Quote all of the data exactly as given. Skip every picture it contains.

DATASET EXCERPT:
____

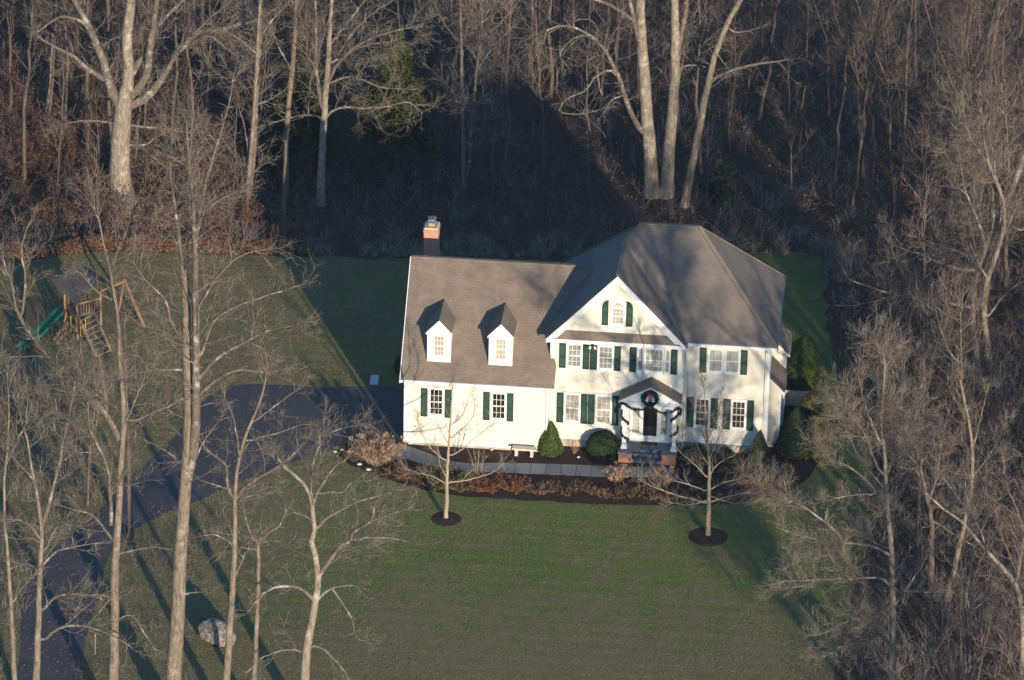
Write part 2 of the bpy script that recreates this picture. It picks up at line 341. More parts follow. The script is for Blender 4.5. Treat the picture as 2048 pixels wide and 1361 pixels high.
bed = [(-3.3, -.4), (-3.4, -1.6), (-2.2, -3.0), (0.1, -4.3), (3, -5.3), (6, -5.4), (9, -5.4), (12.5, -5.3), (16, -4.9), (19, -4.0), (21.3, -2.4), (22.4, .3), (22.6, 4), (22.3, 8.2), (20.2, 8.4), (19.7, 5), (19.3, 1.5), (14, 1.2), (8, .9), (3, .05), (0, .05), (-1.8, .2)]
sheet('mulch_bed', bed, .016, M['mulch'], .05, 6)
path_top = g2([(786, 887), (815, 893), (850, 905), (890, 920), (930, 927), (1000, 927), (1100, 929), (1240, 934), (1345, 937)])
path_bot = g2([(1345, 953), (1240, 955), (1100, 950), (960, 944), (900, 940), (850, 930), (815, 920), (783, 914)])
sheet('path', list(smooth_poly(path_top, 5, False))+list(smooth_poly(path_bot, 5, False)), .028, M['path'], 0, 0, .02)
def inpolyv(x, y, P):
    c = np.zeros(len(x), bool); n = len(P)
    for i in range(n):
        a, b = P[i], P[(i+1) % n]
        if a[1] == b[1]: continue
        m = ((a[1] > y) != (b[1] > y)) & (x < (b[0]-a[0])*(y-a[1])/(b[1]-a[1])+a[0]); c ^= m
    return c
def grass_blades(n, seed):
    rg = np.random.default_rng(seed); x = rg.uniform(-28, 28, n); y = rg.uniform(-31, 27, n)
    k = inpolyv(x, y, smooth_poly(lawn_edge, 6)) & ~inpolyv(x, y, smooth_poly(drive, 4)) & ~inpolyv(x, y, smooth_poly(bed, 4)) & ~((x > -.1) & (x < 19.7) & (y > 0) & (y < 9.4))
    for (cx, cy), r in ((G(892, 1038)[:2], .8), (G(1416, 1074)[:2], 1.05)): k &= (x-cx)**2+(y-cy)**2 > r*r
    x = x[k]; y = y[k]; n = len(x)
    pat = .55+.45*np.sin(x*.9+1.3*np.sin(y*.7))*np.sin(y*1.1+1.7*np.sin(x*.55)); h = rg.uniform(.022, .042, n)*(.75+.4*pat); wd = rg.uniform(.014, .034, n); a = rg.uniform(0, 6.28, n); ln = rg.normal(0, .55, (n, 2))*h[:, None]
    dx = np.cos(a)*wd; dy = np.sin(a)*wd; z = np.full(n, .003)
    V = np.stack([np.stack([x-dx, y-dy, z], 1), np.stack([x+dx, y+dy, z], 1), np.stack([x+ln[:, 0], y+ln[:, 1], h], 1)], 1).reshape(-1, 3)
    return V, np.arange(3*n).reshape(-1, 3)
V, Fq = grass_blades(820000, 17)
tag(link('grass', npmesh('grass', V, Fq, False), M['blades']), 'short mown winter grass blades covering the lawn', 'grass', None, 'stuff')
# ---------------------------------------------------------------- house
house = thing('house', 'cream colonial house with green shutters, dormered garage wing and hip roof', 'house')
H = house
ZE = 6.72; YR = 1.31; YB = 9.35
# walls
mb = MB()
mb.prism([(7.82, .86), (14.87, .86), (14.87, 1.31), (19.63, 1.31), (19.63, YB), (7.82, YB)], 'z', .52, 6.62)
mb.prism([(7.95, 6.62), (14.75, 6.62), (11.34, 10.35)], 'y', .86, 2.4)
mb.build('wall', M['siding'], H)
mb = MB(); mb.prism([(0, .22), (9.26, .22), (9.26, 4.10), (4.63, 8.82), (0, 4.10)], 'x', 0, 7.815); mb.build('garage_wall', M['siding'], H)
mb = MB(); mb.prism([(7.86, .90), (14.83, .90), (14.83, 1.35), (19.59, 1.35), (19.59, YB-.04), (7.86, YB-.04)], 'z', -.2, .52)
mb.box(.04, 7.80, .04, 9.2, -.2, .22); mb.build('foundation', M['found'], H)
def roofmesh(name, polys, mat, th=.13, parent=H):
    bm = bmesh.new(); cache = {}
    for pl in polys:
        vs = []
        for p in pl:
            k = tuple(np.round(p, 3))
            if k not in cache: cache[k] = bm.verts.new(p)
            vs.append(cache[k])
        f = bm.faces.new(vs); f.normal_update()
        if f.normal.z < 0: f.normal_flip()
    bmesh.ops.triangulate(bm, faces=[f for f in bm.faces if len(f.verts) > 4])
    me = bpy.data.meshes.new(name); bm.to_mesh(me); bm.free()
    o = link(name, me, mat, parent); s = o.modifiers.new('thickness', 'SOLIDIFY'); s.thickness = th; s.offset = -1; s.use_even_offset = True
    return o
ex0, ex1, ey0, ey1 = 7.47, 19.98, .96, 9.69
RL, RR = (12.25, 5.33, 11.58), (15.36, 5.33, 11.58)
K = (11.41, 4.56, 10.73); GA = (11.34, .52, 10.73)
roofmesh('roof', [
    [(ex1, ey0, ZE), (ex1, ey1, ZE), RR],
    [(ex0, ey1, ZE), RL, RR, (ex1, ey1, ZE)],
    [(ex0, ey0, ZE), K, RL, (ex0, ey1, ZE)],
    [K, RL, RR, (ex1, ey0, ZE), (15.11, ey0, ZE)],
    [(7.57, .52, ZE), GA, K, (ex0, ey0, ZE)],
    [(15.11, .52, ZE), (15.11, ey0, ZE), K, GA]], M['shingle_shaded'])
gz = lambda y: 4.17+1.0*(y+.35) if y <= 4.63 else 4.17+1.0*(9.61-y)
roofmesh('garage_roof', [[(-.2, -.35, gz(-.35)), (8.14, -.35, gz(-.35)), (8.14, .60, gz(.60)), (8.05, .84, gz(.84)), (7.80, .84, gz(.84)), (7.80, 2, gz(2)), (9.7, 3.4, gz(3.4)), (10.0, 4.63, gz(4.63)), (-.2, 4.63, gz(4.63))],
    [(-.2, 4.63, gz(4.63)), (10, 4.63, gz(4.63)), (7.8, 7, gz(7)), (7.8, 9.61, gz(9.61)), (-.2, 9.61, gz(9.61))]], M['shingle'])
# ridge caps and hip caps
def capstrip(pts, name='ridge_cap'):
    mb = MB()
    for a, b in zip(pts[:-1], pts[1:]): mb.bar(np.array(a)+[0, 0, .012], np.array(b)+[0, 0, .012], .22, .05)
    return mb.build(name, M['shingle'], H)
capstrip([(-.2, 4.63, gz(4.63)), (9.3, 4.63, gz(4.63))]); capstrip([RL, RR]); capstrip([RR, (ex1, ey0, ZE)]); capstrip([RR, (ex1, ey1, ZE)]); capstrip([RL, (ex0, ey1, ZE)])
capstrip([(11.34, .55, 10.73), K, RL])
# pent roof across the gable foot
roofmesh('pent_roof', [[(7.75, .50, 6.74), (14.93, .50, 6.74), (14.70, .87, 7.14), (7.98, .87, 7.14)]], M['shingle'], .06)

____

EXPECTED ANSWER:
Write part 2 of the bpy script that recreates this picture. It picks up at line 341. More parts follow. The script is for Blender 4.5. Treat the picture as 2048 pixels wide and 1361 pixels high.
bed = [(-3.3, -.4), (-3.4, -1.6), (-2.2, -3.0), (0.1, -4.3), (3, -5.3), (6, -5.4), (9, -5.4), (12.5, -5.3), (16, -4.9), (19, -4.0), (21.3, -2.4), (22.4, .3), (22.6, 4), (22.3, 8.2), (20.2, 8.4), (19.7, 5), (19.3, 1.5), (14, 1.2), (8, .9), (3, .05), (0, .05), (-1.8, .2)]
sheet('mulch_bed', bed, .016, M['mulch'], .05, 6)
path_top = g2([(786, 887), (815, 893), (850, 905), (890, 920), (930, 927), (1000, 927), (1100, 929), (1240, 934), (1345, 937)])
path_bot = g2([(1345, 953), (1240, 955), (1100, 950), (960, 944), (900, 940), (850, 930), (815, 920), (783, 914)])
sheet('path', list(smooth_poly(path_top, 5, False))+list(smooth_poly(path_bot, 5, False)), .028, M['path'], 0, 0, .02)
def inpolyv(x, y, P):
    c = np.zeros(len(x), bool); n = len(P)
    for i in range(n):
        a, b = P[i], P[(i+1) % n]
        if a[1] == b[1]: continue
        m = ((a[1] > y) != (b[1] > y)) & (x < (b[0]-a[0])*(y-a[1])/(b[1]-a[1])+a[0]); c ^= m
    return c
def grass_blades(n, seed):
    rg = np.random.default_rng(seed); x = rg.uniform(-28, 28, n); y = rg.uniform(-31, 27, n)
    k = inpolyv(x, y, smooth_poly(lawn_edge, 6)) & ~inpolyv(x, y, smooth_poly(drive, 4)) & ~inpolyv(x, y, smooth_poly(bed, 4)) & ~((x > -.1) & (x < 19.7) & (y > 0) & (y < 9.4))
    for (cx, cy), r in ((G(892, 1038)[:2], .8), (G(1416, 1074)[:2], 1.05)): k &= (x-cx)**2+(y-cy)**2 > r*r
    x = x[k]; y = y[k]; n = len(x)
    pat = .55+.45*np.sin(x*.9+1.3*np.sin(y*.7))*np.sin(y*1.1+1.7*np.sin(x*.55)); h = rg.uniform(.022, .042, n)*(.75+.4*pat); wd = rg.uniform(.014, .034, n); a = rg.uniform(0, 6.28, n); ln = rg.normal(0, .55, (n, 2))*h[:, None]
    dx = np.cos(a)*wd; dy = np.sin(a)*wd; z = np.full(n, .003)
    V = np.stack([np.stack([x-dx, y-dy, z], 1), np.stack([x+dx, y+dy, z], 1), np.stack([x+ln[:, 0], y+ln[:, 1], h], 1)], 1).reshape(-1, 3)
    return V, np.arange(3*n).reshape(-1, 3)
V, Fq = grass_blades(820000, 17)
tag(link('grass', npmesh('grass', V, Fq, False), M['blades']), 'short mown winter grass blades covering the lawn', 'grass', None, 'stuff')
# ---------------------------------------------------------------- house
house = thing('house', 'cream colonial house with green shutters, dormered garage wing and hip roof', 'house')
H = house
ZE = 6.72; YR = 1.31; YB = 9.35
# walls
mb = MB()
mb.prism([(7.82, .86), (14.87, .86), (14.87, 1.31), (19.63, 1.31), (19.63, YB), (7.82, YB)], 'z', .52, 6.62)
mb.prism([(7.95, 6.62), (14.75, 6.62), (11.34, 10.35)], 'y', .86, 2.4)
mb.build('wall', M['siding'], H)
mb = MB(); mb.prism([(0, .22), (9.26, .22), (9.26, 4.10), (4.63, 8.82), (0, 4.10)], 'x', 0, 7.815); mb.build('garage_wall', M['siding'], H)
mb = MB(); mb.prism([(7.86, .90), (14.83, .90), (14.83, 1.35), (19.59, 1.35), (19.59, YB-.04), (7.86, YB-.04)], 'z', -.2, .52)
mb.box(.04, 7.80, .04, 9.2, -.2, .22); mb.build('foundation', M['found'], H)
def roofmesh(name, polys, mat, th=.13, parent=H):
    bm = bmesh.new(); cache = {}
    for pl in polys:
        vs = []
        for p in pl:
            k = tuple(np.round(p, 3))
            if k not in cache: cache[k] = bm.verts.new(p)
            vs.append(cache[k])
        f = bm.faces.new(vs); f.normal_update()
        if f.normal.z < 0: f.normal_flip()
    bmesh.ops.triangulate(bm, faces=[f for f in bm.faces if len(f.verts) > 4])
    me = bpy.data.meshes.new(name); bm.to_mesh(me); bm.free()
    o = link(name, me, mat, parent); s = o.modifiers.new('thickness', 'SOLIDIFY'); s.thickness = th; s.offset = -1; s.use_even_offset = True
    return o
ex0, ex1, ey0, ey1 = 7.47, 19.98, .96, 9.69
RL, RR = (12.25, 5.33, 11.58), (15.36, 5.33, 11.58)
K = (11.41, 4.56, 10.73); GA = (11.34, .52, 10.73)
roofmesh('roof', [
    [(ex1, ey0, ZE), (ex1, ey1, ZE), RR],
    [(ex0, ey1, ZE), RL, RR, (ex1, ey1, ZE)],
    [(ex0, ey0, ZE), K, RL, (ex0, ey1, ZE)],
    [K, RL, RR, (ex1, ey0, ZE), (15.11, ey0, ZE)],
    [(7.57, .52, ZE), GA, K, (ex0, ey0, ZE)],
    [(15.11, .52, ZE), (15.11, ey0, ZE), K, GA]], M['shingle_shaded'])
gz = lambda y: 4.17+1.0*(y+.35) if y <= 4.63 else 4.17+1.0*(9.61-y)
roofmesh('garage_roof', [[(-.2, -.35, gz(-.35)), (8.14, -.35, gz(-.35)), (8.14, .60, gz(.60)), (8.05, .84, gz(.84)), (7.80, .84, gz(.84)), (7.80, 2, gz(2)), (9.7, 3.4, gz(3.4)), (10.0, 4.63, gz(4.63)), (-.2, 4.63, gz(4.63))],
    [(-.2, 4.63, gz(4.63)), (10, 4.63, gz(4.63)), (7.8, 7, gz(7)), (7.8, 9.61, gz(9.61)), (-.2, 9.61, gz(9.61))]], M['shingle'])
# ridge caps and hip caps
def capstrip(pts, name='ridge_cap'):
    mb = MB()
    for a, b in zip(pts[:-1], pts[1:]): mb.bar(np.array(a)+[0, 0, .012], np.array(b)+[0, 0, .012], .22, .05)
    return mb.build(name, M['shingle'], H)
capstrip([(-.2, 4.63, gz(4.63)), (9.3, 4.63, gz(4.63))]); capstrip([RL, RR]); capstrip([RR, (ex1, ey0, ZE)]); capstrip([RR, (ex1, ey1, ZE)]); capstrip([RL, (ex0, ey1, ZE)])
capstrip([(11.34, .55, 10.73), K, RL])
# pent roof across the gable foot
roofmesh('pent_roof', [[(7.75, .50, 6.74), (14.93, .50, 6.74), (14.70, .87, 7.14), (7.98, .87, 7.14)]], M['shingle'], .06)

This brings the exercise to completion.